Marvel is resurrecting one of its most popular characters with news Daredevil is to return as a series on streaming platform Disney+.
While it hasn’t been officially confirmed by Marvel, Variety reported writers Matt Corman and Chris Ord have been hired as showrunners.
Hopes for another season of Daredevil have ramped up after actor Charlie Cox, who played Daredevil/Matt Murdock in the Netflix series, reprised the role in Spider-Man: No Way Home, and Vincent D’Onofrio returned as the villainous Kingpin in two episodes of Hawkeye.
Cox teased the character’s future to The Hollywood Reporter after his Spider-Man appearance, “It’s a big moment, not just for me but for the character. I felt a real sense of responsibility. If that scene works, if it’s cool, if it seems in place, then the sky’s the limit where this could go”.
Daredevil was part of a stable of Marvel TV shows on Netflix, as part of a deal that also included titles Jessica Jones, Luke Cage, Iron Fist, The Punisher and The Defenders. All up, the deal produced 13 seasons of television between 2015 and 2019.
All six shows recently moved off Netflix and onto Disney+, which further fuelled speculation Marvel Studios was looking to revive one or more of the properties. The contract clause which prevented Disney and Marvel for two years from using any of the characters from one of those shows has now expired.

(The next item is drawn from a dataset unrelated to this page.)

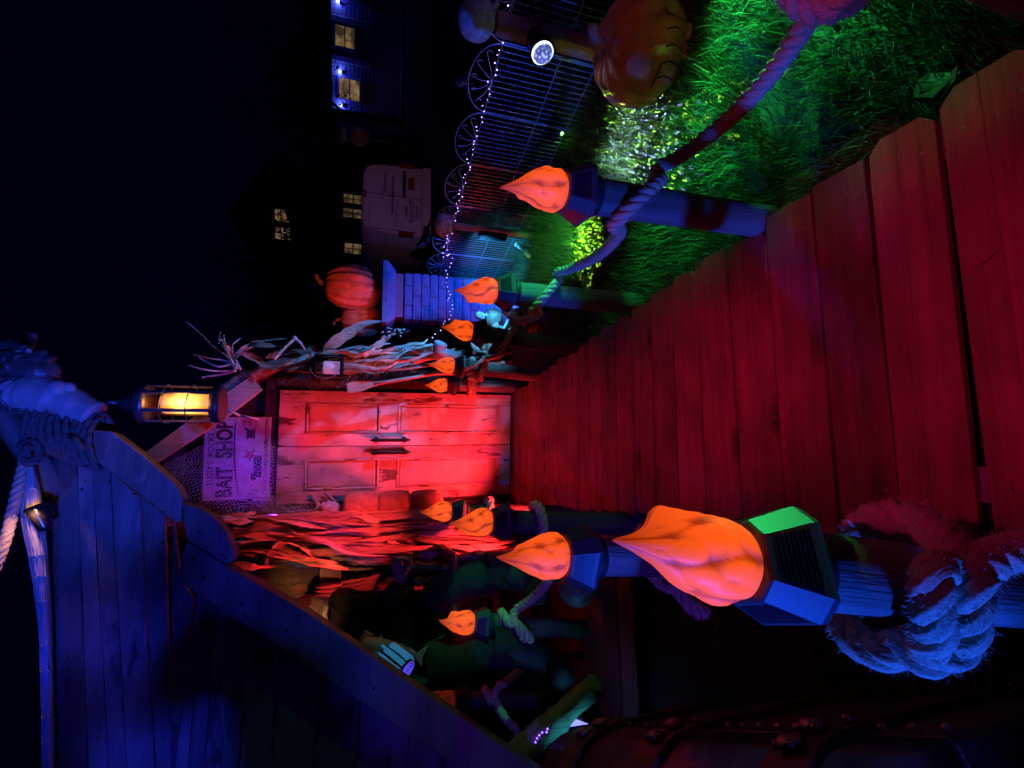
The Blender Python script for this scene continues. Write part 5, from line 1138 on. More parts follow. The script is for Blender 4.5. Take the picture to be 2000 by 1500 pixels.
# treasure chest, bottom left
tc_ = thing('treasure_chest', 'big dark treasure chest with studded metal plates and wooden straps, cut by the left edge', 'chest', (0, 0, GZ))
a = Vector((-0.375, 0.545, 0)); b = Vector((-0.905, 1.86, 0)); ux = (b-a).normalized(); uy = Vector((-ux.y, ux.x, 0)).normalized()
if uy.x > 0: uy = -uy
tc_.location = (a.x, a.y, GZ); mrot = Matrix((ux, uy, Vector((0, 0, 1)))).transposed(); tc_.rotation_euler = mrot.to_euler()
LN = (b-a).length; WD = 0.62; HB = 0.40
det = mrot.determinant()
MB().box((LN/2, WD/2, HB/2), (LN, WD, HB), bev=0.008).build('box', M_CHEST, tc_)
lid = MB(); n = 12; prof = [(WD/2-WD/2*math.cos(PI*k/n), HB+0.004+0.24*math.sin(PI*k/n)**0.8) for k in range(n+1)]
vs = [(0.0, y, z) for y, z in prof]+[(LN, y, z) for y, z in prof]; k = n+1
lid.add(vs, [(i, i+1, i+1+k, i+k) for i in range(n)]+[tuple(range(n, -1, -1)), tuple(range(k, 2*k)), (0, k, 2*k-1, n)])
lo_ = lid.build('lid', M_CHESTM, tc_, True)
def strap(x0, x1, r_, mat, name):
    m = MB(); p = [(WD/2-(WD/2+r_)*math.cos(PI*i/n), HB+0.004+(0.24+r_)*math.sin(PI*i/n)**0.8) for i in range(n+1)]
    p = [(p[0][0], 0.02)]+p; q = [(-y_*0+y_, z_) for y_, z_ in p]; kk = len(p)
    vs = [(x0, y, z) for y, z in p]+[(x1, y, z) for y, z in p]+[(x0, max(y, 0.004), z-r_) for y, z in p]+[(x1, max(y, 0.004), z-r_) for y, z in p]
    fs = []
    for i in range(kk-1): fs += [(i, i+1, i+1+kk, i+kk), (i, i+2*kk, i+1+2*kk, i+1), (i+kk, i+kk+1, i+kk+1+2*kk, i+kk+2*kk)]
    return m.add(vs, fs).build(name, mat, tc_)
stud = MB().ball((0, 0, 0), (0.011, 0.011, 0.008), 10, 6).mesh('stud', M_BRASS)
def lid_pt(x, t, r_): return (x, WD/2-(WD/2+r_)*math.cos(PI*t), HB+0.004+(0.24+r_)*math.sin(PI*t)**0.8)
for x in (0.20, 0.66, 1.13):
    strap(x-0.055, x+0.055, 0.016, M_CHEST, 'strap')
    for t in (0.03, 0.10):
        m = MB().ball((0, 0, 0), (0.028, 0.016, 0.02), 12, 8).ball((0.018, 0, 0.012), 0.009, 8, 6).ball((-0.018, 0, 0.012), 0.009, 8, 6).ball((0, -0.004, -0.02), 0.010, 8, 6)
        m.build('claw_fitting', M_BRASS, tc_, True, loc=lid_pt(x, t, 0.02))
    for sx in (-0.04, 0.04): inst('stud', stud, tc_, lid_pt(x+sx, 0.0, 0.02))
for x0, x1 in ((0.02, 0.14), (0.27, 0.60), (0.73, 1.07), (1.20, LN-0.02)):
    x = x0
    while x <= x1: inst('stud', stud, tc_, lid_pt(x, 0.27, 0.006)); inst('stud', stud, tc_, (x, -0.002, HB-0.03)); x += 0.055
    MB().tube([lid_pt(x0-0.01, 0.30, 0.004), lid_pt(x1+0.01, 0.30, 0.004)], 0.005, 6).build('edge_bead', M_CHESTM, tc_, True)

# ================================================================== THE LAWN ON THE RIGHT
FZ = 0.56
def panel_thing(label):
    """one arched wire border panel, 0.40 m wide, built along local x from 0"""
    t = thing('fence_panel', label, 'fence panel', (0, 0, GZ), group='arched wire fence panels'); Wp = 0.40
    bar = MB().tube([(0, 0, 0), (0, 0, FZ-GZ)], 0.0024, 5).mesh('bar', M_WIRE)
    for k in range(13): inst('bar', bar, t, (Wp*k/12, 0, 0), sc=(1.9, 1.9, 1.02) if k in (0, 12) else None)
    for zz in (0.10, 0.30, FZ-GZ): MB().tube([(0, 0.003, zz), (Wp, 0.003, zz)], 0.003, 5).build('rail', M_WIRE, t)
    cz = FZ-GZ
    MB().tube([(Wp/2-Wp/2*math.cos(PI*k/18), 0, cz+0.13*math.sin(PI*k/18)) for k in range(19)], 0.0036, 6).build('arch', M_WIRE, t, True)
    for k in range(5):
        a = PI*(0.18+0.16*k); ex, ez = Wp/2-0.46*Wp*math.cos(a)*0.9, cz+0.118*math.sin(a)
        MB().tube(spline([(Wp/2, 0, cz), ((Wp/2+ex)/2+0.014, 0, (cz+ez)/2-0.008), (ex, 0, ez), (ex-0.014, 0, ez-0.016), (ex-0.006, 0, ez-0.028)], 4), 0.0026, 5).build('scroll', M_WIRE, t, True)
    return t
fpts = [Vector((2.36, 0.62, 0)), Vector((2.30, 1.02, 0)), Vector((2.235, 1.415, 0)), Vector((2.19, 1.80, 0)), Vector((2.14, 2.20, 0)), Vector((2.10, 2.60, 0)), Vector((2.05, 3.0, 0)), Vector((2.03, 3.24, 0)), Vector((2.00, 3.63, 0))]
flab = ['arched wire fence panel cut by the right edge beyond the pumpkin stem', 'arched wire fence panel behind the big ground pumpkin', 'arched wire fence panel beside the wrinkled skull post', 'arched wire fence panel behind the bright dome spotlight', 'arched wire fence panel with a crow perched on top',
        'arched wire fence panel behind the nearest lawn-side torch', 'arched wire fence panel just right of the small skull post', 'arched wire fence panel just left of the small skull post', 'arched wire fence panel next to the blue pillar']
proto = panel_thing(flab[0])
for k in range(9):
    a = fpts[k]; b = fpts[k+1] if k < 8 else Vector((1.98, 4.02, 0)); o = proto if k == 0 else dup(proto, flab[k])
    o.location = (a.x, a.y, GZ); o.rotation_euler = (0, 0, math.atan2(b.y-a.y, b.x-a.x)); o.scale.x = (b-a).length/0.40*0.97
# string of violet-white lights along the fence top
sl_ = thing('string_lights', 'string of tiny violet-white lights along the wire fence top to the pillar', 'string lights', (2.2, 1.6, FZ)); so_ = Vector(sl_.location)
wp = [Vector((p.x-0.012, p.y, FZ+0.012)) for p in fpts]+[P(880, 500, 3.50), P(873, 545, 3.52), P(876, 575, 3.50), P(884, 612, 3.46), P(866, 632, 3.44), P(850, 655, 3.42), P(846, 662, 3.42)]
wpath = resample(spline(wp, 8), 0.012); wpath = [p+Vector((rnd.uniform(-.008, .008), rnd.uniform(-.006, .006), 0.014*math.sin(i*0.55)+rnd.uniform(-.006, .006))) for i, p in enumerate(wpath)]
MB().tube([p-so_ for p in wpath], 0.0014, 4).build('wire', M_BLACKM, sl_)
BL = MB().ball((0, 0, 0), 0.0034, 8, 6).mesh('bulb', glow('violet_white_bulb', (0.40, 0.24, 1.0), 7))
for i in range(2, len(wpath), 3): inst('bulb', BL, sl_, wpath[i]-so_+Vector((0, 0, rnd.uniform(-0.012, 0.012))), sc=rnd.uniform(0.7, 1.15))
for Y in (1.3, 2.1, 2.9): lamp('POINT', 'string_glow', (float(np.interp(Y, [p.y for p in fpts], [p.x for p in fpts]))-0.05, Y, FZ+0.05), 0.35, (0.25, 0.10, 1.0), radius=0.15)
# skull posts
M_SKULL = plain('wrinkled_skull', (0.50, 0.44, 0.40), 0.8, 0, 45, 0.35, 1.0)
def skull(name, label, c, s, yaw):
    t = thing(name, label, 'skull', c, (0, 0, yaw), 'skulls on posts'); 
    def sh(d):
        q = 1+0.16*max(0, -d.x)*max(0, d.z+0.3)
        q -= 0.24*sum(math.exp(-((d.y-0.40*g_)/0.20)**2-((d.z-0.02)/0.20)**2) for g_ in (-1, 1))*(d.x > 0)
        q -= 0.16*math.exp(-(d.y/0.14)**2-((d.z+0.25)/0.14)**2)*(d.x > 0)
        q -= 0.20*max(0, -d.z-0.45); q += 0.06*math.exp(-((abs(d.y)-0.55)/0.2)**2-((d.z+0.15)/0.15)**2)*(d.x > 0)
        q += 0.014*math.sin(26*d.z+3*math.sin(17*d.y))*math.sin(23*d.x+2*math.sin(15*d.z))
        return q
    MB().ball((0, 0, s*0.95), (s*1.12, s*0.86, s), 44, 34, sh).build('cranium', M_SKULL, t, True)
    jw = MB().tube(spline([(s*0.05, -s*0.58, s*0.5), (s*0.5, -s*0.50, s*0.12), (s*0.92, -s*0.2, s*0.02), (s*0.92, s*0.2, s*0.02), (s*0.5, s*0.50, s*0.12), (s*0.05, s*0.58, s*0.5)], 5), s*0.15, 8).build('jaw', M_SKULL, t, True)
    for k in range(7):
        a = (k-3)*0.2; MB().box((s*(0.93-0.25*a*a), s*a*1.1, s*0.24), (s*0.10, s*0.15, s*0.16), bev=s*0.02).build('tooth', M_SKULL, jw)
c1 = P(968, 45, 1.66); c2 = P(886, 441, 3.12)
pp = thing('skull_post', 'reddish square wooden post under the large wrinkled skull', 'post', (c1.x, c1.y, GZ), group='skull posts'); MB().box((0, 0, (c1.z-GZ)/2), (0.085, 0.07, c1.z-GZ), bev=0.004).build('shaft', wood('red_post', (0.20, 0.09, 0.07), (0.34, 0.17, 0.12), 2, 0.6, 12, 0.4), pp)
pp = thing('skull_post', 'ringed bamboo post under the small purple skull', 'post', (c2.x, c2.y, GZ), group='skull posts')
pr = []
for k in range(7): z0 = (c2.z-GZ)*k/7; pr += [(0.030, z0), (0.027, z0+0.012), (0.027, (c2.z-GZ)*(k+1)/7-0.012)]
MB().lathe(pr+[(0.030, c2.z-GZ)], 14).build('shaft', plain('bamboo', (0.40, 0.36, 0.26), 0.5, 0, 20, 0.2), pp, True)
skull('wrinkled_skull', 'large wrinkled skull facing right on the reddish post at upper right', c1, 0.090, R(-8)); skull('wrinkled_skull', 'small purple-lit skull on the bamboo post in the wire fence', c2, 0.074, R(-20))
fx = thing('flood_box', 'slim black floodlight box strapped to the bamboo post', 'floodlight', P(962, 461, 3.05)); MB().box((0, 0, 0), (0.045, 0.05, 0.22), bev=0.006).build('housing', M_BLACK, fx); MB().box((0, -0.027, 0), (0.034, 0.004, 0.19)).build('window', M_SOLAR, fx)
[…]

The six Netflix Marvel shows were received with varying levels of enthusiasm – Daredevil was a fan favourite alongside The Punisher while Jessica Jones was the most consistently critically acclaimed, especially for the way the series dealt with sexual assault and PTSD.
Daredevil ran for three seasons and starred Cox, D’Onofrio, Deborah Ann Woll, Elden Henson, Rosario Dawson and Toby Leonard Moore.
Daredevil and its cohort were produced when Marvel Studios was split into separate movies and TV arms. The TV side was overseen by executive Jeph Loeb and it also included shows such as Agents of SHIELD, Runaways and Agent Carter.
When the two divisions merged under former film chief and now boss of everything Kevin Feige, it drew a line under the Loeb era.
Feige launched a new slate of Marvel TV shows on Disney’s fledgling streaming platform, and the new series were directly linked to the big-screen antics of the Marvel Cinematic Universe.
Previously, the Marvel TV shows referenced events from the movies but except in one instance (when James D’Arcy who played Jarvis in Agent Carterappeared in Avengers: Endgame), it was not reciprocated on cinema screens.
Since launching WandaVision in January 2021, Marvel Studios has supercharged the schedule with the release of five more shows since with several more in the pipeline including Ironheart, Secret Invasion, Agatha: House of Harkness and Echo.
Ms Marvel, based on the comic book character of Kamala Khan, a Pakistani-American teenager who is imbued with superpowers, will be released on June 8. It will be followed by She-Hulk: Attorney at Law, which stars Canadian Emmy winner Tatiana Maslany in the title role.
On the big screen, Doctor Strange in the Multiverse of Madness was released earlier this month. Thor: Love and Thunder is due in July, followed by Black Panther: Wakanda Forever in November and Ant-Man and the Wasp: Quantumania in February.